Often outing is used solely to damage the outed person's reputation and has thus been controversial.[original research?] Some activists argue that outing is appropriate and legitimate in some cases - for example, if the individual is actively working against LGBT rights. The British activist Peter Tatchell has stated, 'The lesbian and gay community has a right to defend itself against public figures who abuse their power and influence to support policies which inflict suffering on homosexuals.' In 1994 Tatchell's activist group OutRage! alleged that fourteen bishops of the Church of England were homosexual or bisexual and named them, accusing them of hypocrisy for upholding the Church's policy of regarding homosexual acts as sinful while not observing this prohibition in their personal lives.
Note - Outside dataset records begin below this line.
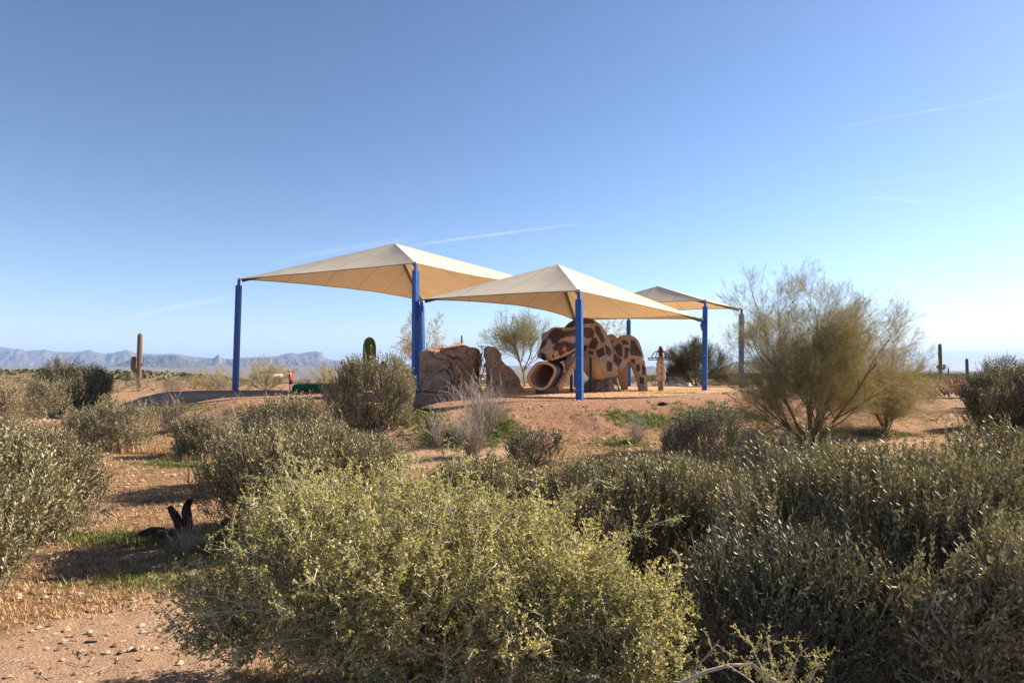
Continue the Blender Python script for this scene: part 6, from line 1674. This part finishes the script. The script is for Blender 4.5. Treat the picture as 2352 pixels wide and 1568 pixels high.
    s = r.uniform(.008, .022, N) * (1 + 1.2 * r.random(N) ** 6); jit = r.uniform(.6, 1.4, (N, 6, 1)); a = r.uniform(0, 6.28, N); ca, sa = np.cos(a), np.sin(a); bb = np.broadcast_to(base, (N, 6, 3)) * jit
    v = np.stack([bb[..., 0] * ca[:, None] - bb[..., 1] * sa[:, None], bb[..., 0] * sa[:, None] + bb[..., 1] * ca[:, None], bb[..., 2]], -1) * s[:, None, None] + np.stack([x, d, z + s * .1], -1)[:, None]
    q = (tri[None] + (np.arange(N) * 6)[:, None, None]).reshape(-1, 4)
    o = build('soil_clods', Geo().add(v.reshape(-1, 3), q, 0, np.repeat(r.random(N), 4)), leaf_mat('clod_soil', (.22, .11, .065), (.38, .21, .13), (.50, .31, .20), .95, .05, 0)); tag(o, 'crumbly red soil clods on the bank', kind='stuff')
    # fallen twigs
    N = 900; d = np.exp(r.uniform(math.log(4), math.log(16), N)); px = r.uniform(0, 2300, N); x = (px - CX) / FPX * d; z = near_H(x, d)
    a = r.uniform(0, 6.28, N); L = r.uniform(.04, .28, N) * .8; dv = np.stack([np.cos(a), np.sin(a), 0 * a], -1)
    t = np.linspace(-.5, .5, 4)[None, :, None]; PLt = np.stack([x, d, z + .012], -1)[:, None] + dv[:, None] * t * L[:, None, None] + r.normal(0, .006, (N, 4, 3))
    v, q = tube_batch(PLt, np.tile([.003, .004, .003, .0015], (N, 1)), 3); o = build('fallen_twigs', Geo().add(v, q, 0, np.repeat(r.random(N), 9)), TWIGP); tag(o, 'fallen twigs and plant litter on the ground', kind='stuff')
cover()
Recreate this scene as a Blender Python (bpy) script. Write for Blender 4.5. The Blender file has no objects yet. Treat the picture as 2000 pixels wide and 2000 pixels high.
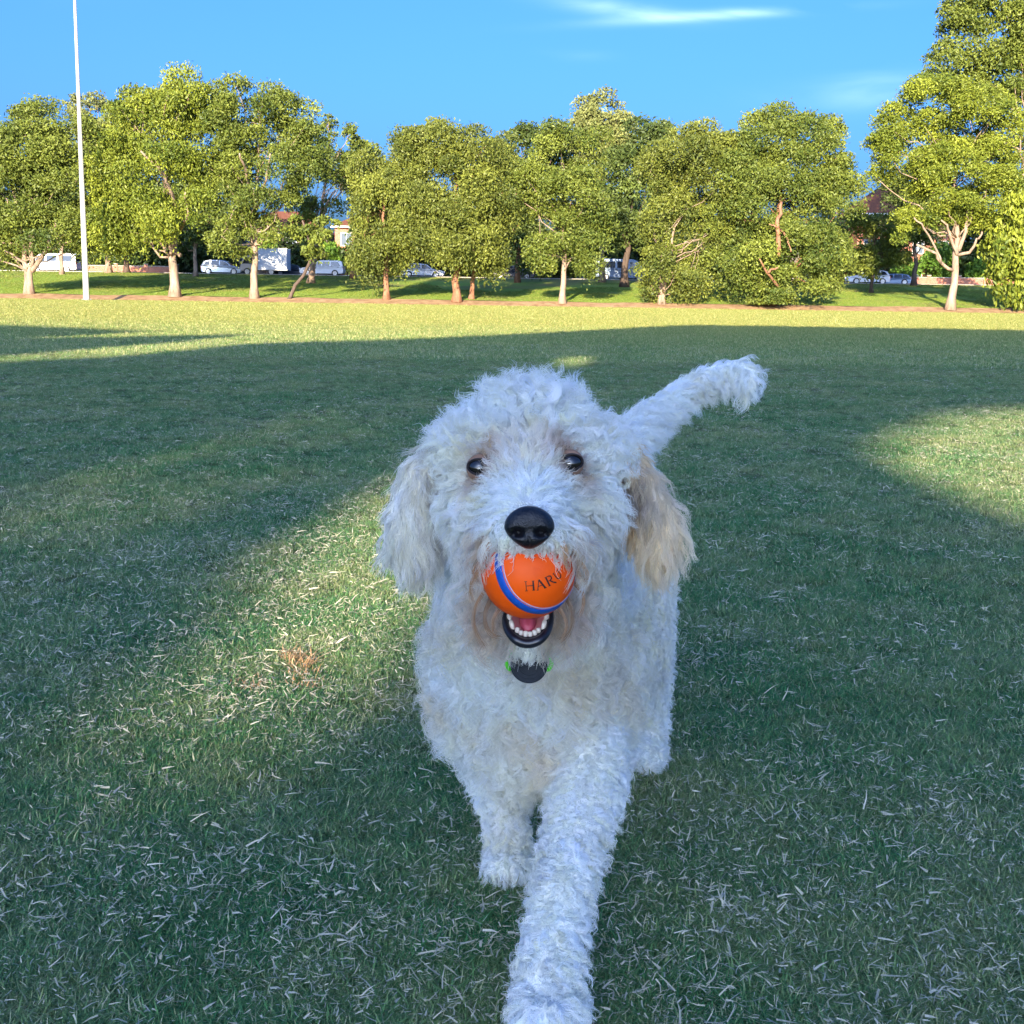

Using outing to promote gay acceptance
After the Stonewall riots of 1969, swells of gay activists came out aggressively in the 1970s, crying out: "Out of the closets, Into the streets!" Some began to demand that all homosexuals come out, and that if they were not willing to do so, then it was the community's responsibility to do it for them. One example is the outing of Oliver Sipple, who helped save the life of United States President Gerald Ford during an assassination attempt. Sipple was outed by gay activists, most prominently Harvey Milk. The negative impact the outing had on Sipple's life later provoked opposition. Some argued that privacy should prevail, and felt it was better for the movement to protect closeted gays, especially in homophobic religious institutions and the military. Despite their best efforts, many gays and lesbians were still unwilling to come out.